John Potter
John Potter [1]
an Anglican prelate of much note, was born in 1674 of very humble parentage. He was, however, given all the educational facilities as if of superior rank, and, manifesting a more than usual aptitude for study, was sent at fourteen to the University College of Oxford; took the degree of B.A. in 1692, and in 1694 became fellow of Lincoln College. He had by this time made great attainments in classical learning, and, though still very young, was encouraged by Dr. Charlett, the master of University College, to publish in 1694 a collection which he had made of various readings and notes on Plutarch's treatise De Audiendis Poetis, a work which he followed soon after by various readings and notes on an oration of Basil. His greater works appeared soon after: his edition of Lycophron, and his Archaeologia Graeca (1697), the former gaining him a world-wide reputation. In 1698 he entered into holy orders, and from that time his studies appear to have been almost exclusively professional, and he passed from one preferment in the Church to another, till at last he reached the highest dignity. Archbishop Tenison made him his chaplain, and gave him the living of Great Mongeham in Kent, and subsequently other preferment in Buckinghamshire and Oxfordshire.
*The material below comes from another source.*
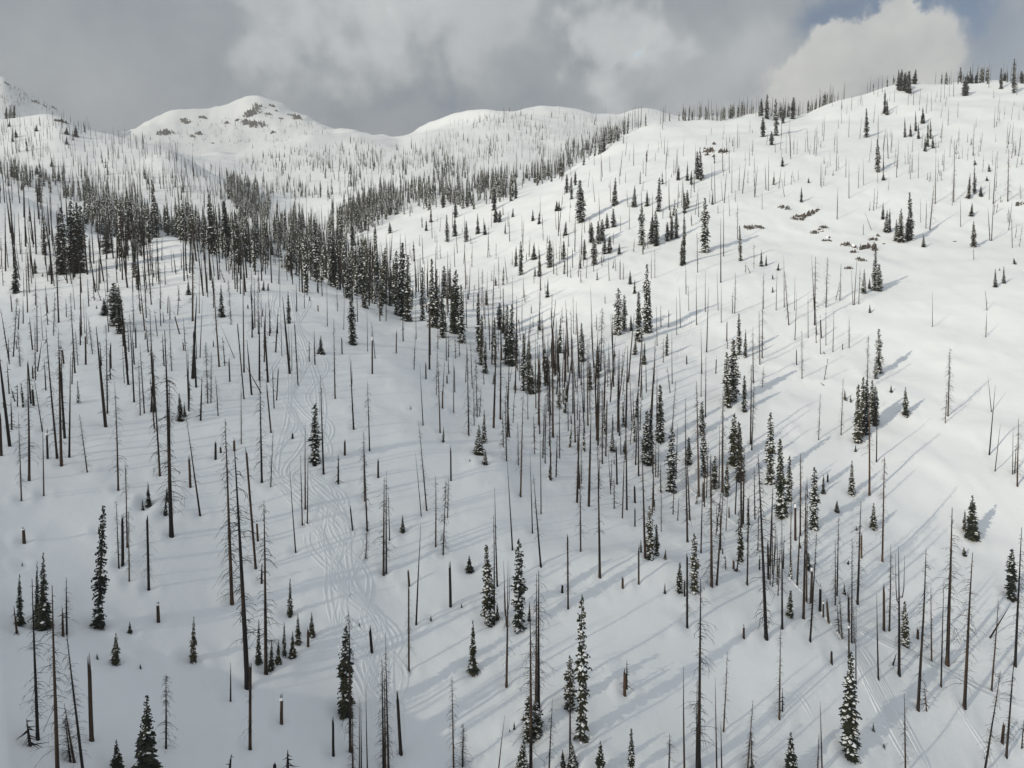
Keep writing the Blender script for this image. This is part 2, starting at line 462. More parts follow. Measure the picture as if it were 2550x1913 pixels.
# ------------------------------------------------------------------ tree meshes
def frame(d):
    d = d.normalized()
    a = Vector((0, 0, 1)) if abs(d.z) < 0.9 else Vector((1, 0, 0))
    x = d.cross(a).normalized()
    return x, d.cross(x).normalized()


class Shape:
    def __init__(self):
        self.v, self.f, self.m = [], [], []
    def tube(self, pts, rad, sides=6, mat=0, cap=True):
        o = len(self.v)
        n = len(pts)
        for i, p in enumerate(pts):
            d = pts[min(i + 1, n - 1)] - pts[max(i - 1, 0)]
            x, y = frame(d)
            for j in range(sides):
                a = 2 * math.pi * j / sides
                self.v.append(p + (x * math.cos(a) + y * math.sin(a)) * rad[i])
        for i in range(n - 1):
            for j in range(sides):
                k = (j + 1) % sides
                self.f.append((o + i * sides + j, o + i * sides + k, o + (i + 1) * sides + k, o + (i + 1) * sides + j))
                self.m.append(mat)
        if cap:
            self.f.append(tuple(o + (n - 1) * sides + j for j in range(sides)))
            self.m.append(mat)
    def face(self, *pts, mat=0):
        o = len(self.v)
        self.v.extend(pts)
        self.f.append(tuple(range(o, o + len(pts))))
        self.m.append(mat)
    def mesh(self, name, mats, smooth=False):
        return mesh_from(name, self.v, self.f, mats, self.m, smooth)


def trunk_line(rng, h, n=12, crook=0.010):
    pts, off = [], Vector((0, 0, 0))
    d = Vector((0, 0, 0))
    for i in range(n + 1):
        d += Vector((rng.uniform(-1, 1), rng.uniform(-1, 1), 0)) * crook * 0.35 * h / n
        off += d
        pts.append(Vector((off.x, off.y, h * i / n)))
    # keep the top above the foot
    t = pts[-1].copy()
    return [Vector((p.x - t.x * p.z / h, p.y - t.y * p.z / h, p.z)) for p in pts]


def on_line(pts, z):
    h = pts[-1].z
    f = max(0.0, min(0.9999, z / h)) * (len(pts) - 1)
    i = int(f)
    return pts[i].lerp(pts[i + 1], f - i)


def snag_meshes(name, seed, r0=0.205, rtop=0.022, twigs=90, lmax=1.9, start=0.08, end=0.98, droop=0.6, fork=0, jag=False, bark=None, crook=0.012, dense=1.0, H=22.0):
    """a burnt trunk of 22 m and its bare boughs: two meshes"""
    rng = random.Random(seed)
    line = trunk_line(rng, H, 14, crook)
    tr = Shape()
    n = len(line)
    taper = [(1 - (i / (n - 1)) ** 1.25) for i in range(n)]
    rad = [rtop + (r0 - rtop) * taper[i] for i in range(n)]
    rad[0] *= 1.25
    if jag:
        rad = [r0 * (1.2 if i == 0 else 1.0) * (1 - 0.22 * i / (n - 1)) for i in range(n)]
    tr.tube(line, rad, 8)
    if jag:                                   # splintered break
        top = line[-1]
        for k in range(7):
            a = rng.uniform(0, 6.28)
            b = top + Vector((math.cos(a), math.sin(a), 0)) * rad[-1] * 0.6
            tr.tube([b - Vector((0, 0, .3)), b + Vector((rng.uniform(-.1, .1), rng.uniform(-.1, .1), rng.uniform(.2, 1.5) * (1 if H > 10 else .7)))], [rad[-1] * 0.45, 0.02], 4)
    for k in range(fork):
        z = H * rng.uniform(0.5, 0.66)
        a = rng.uniform(0, 6.28)
        b = on_line(line, z)
        o = Vector((math.cos(a), math.sin(a), 0))
        tr.tube([b, b + o * 0.55 + Vector((0, 0, 0.35)), b + o * 0.8 + Vector((0, 0, 2.0)), b + o * 0.95 + Vector((0, 0, (H - z) * rng.uniform(.75, .98)))], [0.09, 0.085, 0.07, 0.015], 5)
    tm = tr.mesh(name + ' trunk', [bark or M_BARK], True)
    br = Shape()
    lumps = [rng.choice([.25, .6, .9, 1, 1]) for _ in range(9)]
    bare = rng.uniform(0, 6.28)
    for k in range(int(twigs * 2.1)):
        z = H * rng.uniform(start, end) ** 0.9
        f = z / H
        if rng.random() > lumps[int(f * 8.99)]:
            continue
        L = lmax * (0.30 + 0.70 * (1 - f) ** 0.7) * rng.choice([.2, .35, .5, .7, .9, 1.25]) * rng.uniform(.8, 1.2)
        a = rng.uniform(0, 6.28)
        if abs((a - bare + 3.14) % 6.28 - 3.14) < .9 and rng.random() < .65:
            L *= .35
        o = Vector((math.cos(a), math.sin(a), 0))
        side = Vector((-o.y, o.x, 0))
        p0 = on_line(line, z)
        dz = -droop * rng.uniform(0.3, 1.3)
        p1 = p0 + o * L * 0.5 + Vector((0, 0, dz * L * 0.22)) + side * L * rng.uniform(-.08, .08)
        p2 = p0 + o * L * 0.95 + Vector((0, 0, dz * L)) + side * L * rng.uniform(-.2, .2)
        w = 0.0215 * rng.uniform(.7, 1.3) * dense
        br.tube([p0, p1, p2], [w * 1.3, w, w * 0.45], 3, cap=False)
        for q in range(int(rng.choice([1, 1, 2, 2, 3]) * dense)):
            t = rng.uniform(.3, 1)
            b = p0.lerp(p1, t) if rng.random() < .4 else p1.lerp(p2, t)
            e = b + o * L * rng.uniform(.0, .3) + side * L * rng.uniform(-.4, .4) + Vector((0, 0, -L * rng.uniform(.1, .45)))
            br.tube([b, e], [w * .75, w * .35], 3, cap=False)
    bm = br.mesh(name + ' boughs', [M_TWIG]) if twigs else None
    return tm, bm


def fir_meshes(name, seed, kind, snowy, top=1.0):
    """an evergreen 20 m tall: trunk, needle boughs and the snow lying on them"""
    rng = random.Random(seed)
    H = 20.0
    line = trunk_line(rng, H, 10, 0.012)
    tr = Shape()
    tr.tube(line, [0.26 * (1 - i / 10.0) + 0.02 for i in range(11)], 6)
    tm = tr.mesh(name + ' trunk', [M_BARK], True)
    g, s = Shape(), Shape()
    if kind == 'column':
        prof = lambda f: 0.16 + 0.92 * min(1.0, (1 - f) * 2.3) ** 0.8
        fat = rng.uniform(1.5, 3.2)
        prof = lambda f: 0.16 + 0.92 * min(1.0, (1 - f) * fat) ** 0.8
        whorls, nb = rng.choice([46, 52, 60]), 6
    else:
        prof = lambda f: 0.10 + 1.9 * (1 - f) ** 0.92
        whorls, nb = 44, 8
    lump = [rng.uniform(.66, 1.18) for _ in range(14)]
    load = [rng.uniform(.35, 1.5) for _ in range(14)]
    for i in range(whorls):
        f = 0.015 + 0.975 * (i / (whorls - 1)) ** 0.95
        z0 = H * f
        lm = lump[int(f * 12.9)]
        for b in range(nb if f < .85 else 4):
            a = (b + rng.uniform(-.4, .4)) * 2 * math.pi / nb + i * 1.3
            if rng.random() < 0.10:
                continue
            L = prof(f) * lm * rng.uniform(.65, 1.2)
            o = Vector((math.cos(a), math.sin(a), 0))
            sd_ = Vector((-o.y, o.x, 0))
            p0 = on_line(line, z0 + rng.uniform(-.15, .15))
            dr = rng.uniform(.25, .75) if f < .8 else rng.uniform(-.5, .3)
            p1 = p0 + o * L * .55 + Vector((0, 0, -dr * L * .35))
            p2 = p0 + o * L + Vector((0, 0, -dr * L))
            w = max(.12, L * rng.uniform(.26, .42))
            hang = Vector((0, 0, -rng.uniform(.10, .32)))
            e1, e2 = p1 + sd_ * w + hang, p1 - sd_ * w + hang
            g.face(p0, e1, p2, p1)
            g.face(p0, p1, p2, e2)
            for q in range(2):                       # hanging sprays under the bough
                t = rng.uniform(.35, 1.0)
                c = p0.lerp(p2, t)
                sp = sd_ * rng.uniform(-w, w) * .8
                dn = Vector((0, 0, -rng.uniform(.18, .48)))
                g.face(c + sp * .3, c + sp + dn * .5 + o * .12, c + sp * 1.1 + dn, c + sp * .4 + dn * .7 - o * .1)
            if rng.random() < snowy * load[int(f * 12.9)] * .85 and f < .97:
                up = Vector((0, 0, .05 + .06 * L))
                hi = Vector((0, 0, .12 + .12 * L))
                q0 = p0.lerp(p1, rng.uniform(.1, .7)) + up
                k1, k2 = rng.uniform(.5, .95), rng.uniform(.5, .95)
                q1, q2 = p1 + sd_ * w * k1 + up + hang * .8, p1 - sd_ * w * k2 + up + hang * .8
                q3 = p1.lerp(p2, rng.uniform(.4, .98)) + up
                c = (q0 + q1 + q2 + q3) / 4 + hi
                for A, B in ((q0, q1), (q1, q3), (q3, q2), (q2, q0)):
                    s.face(A, B, c)
    # leader
    g.tube([on_line(line, H * .93), Vector((line[-1].x, line[-1].y, H))], [.10, .015], 4)
    gm = g.mesh(name + ' needles', [M_NEEDLE])
    sm = s.mesh(name + ' snow', [M_LOAD])
    return tm, gm, sm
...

He became chaplain to Queen Anne and regius professor of divinity in the University of Oxford in 1708. In the same year he published an excellent edition of the works of Clemens Alexandrinus (2 vols. fol.). His other publications were Sermons and Charges, and A Discourse on Church Government. In 1715 he was made bishop of Oxford, and in 1737 archbishop of Canterbury, which high station he supported with much dignity to the time of his death, Oct. 21, 1747. His theological works were published at Oxford (1753, 3 vols. 8vo). Archbishop Potter was a man of much industry, but hardly a great scholar; a compiler rather than an original investigator, and hence his works are of little value in our day. As an ecclesiastic he was haughty and overzealous, as well as excessively narrow. See Hook, Eccles. Biog. 8:142; Biog. Brit. s.v.; English Cyclop. s.v.; Allibone, Dict. of Brit. and Amer. Auth. s.v.; Perry, Eccles. Hist. of the Ch. of England, 3, 199, 360 sq. (J. H.W.)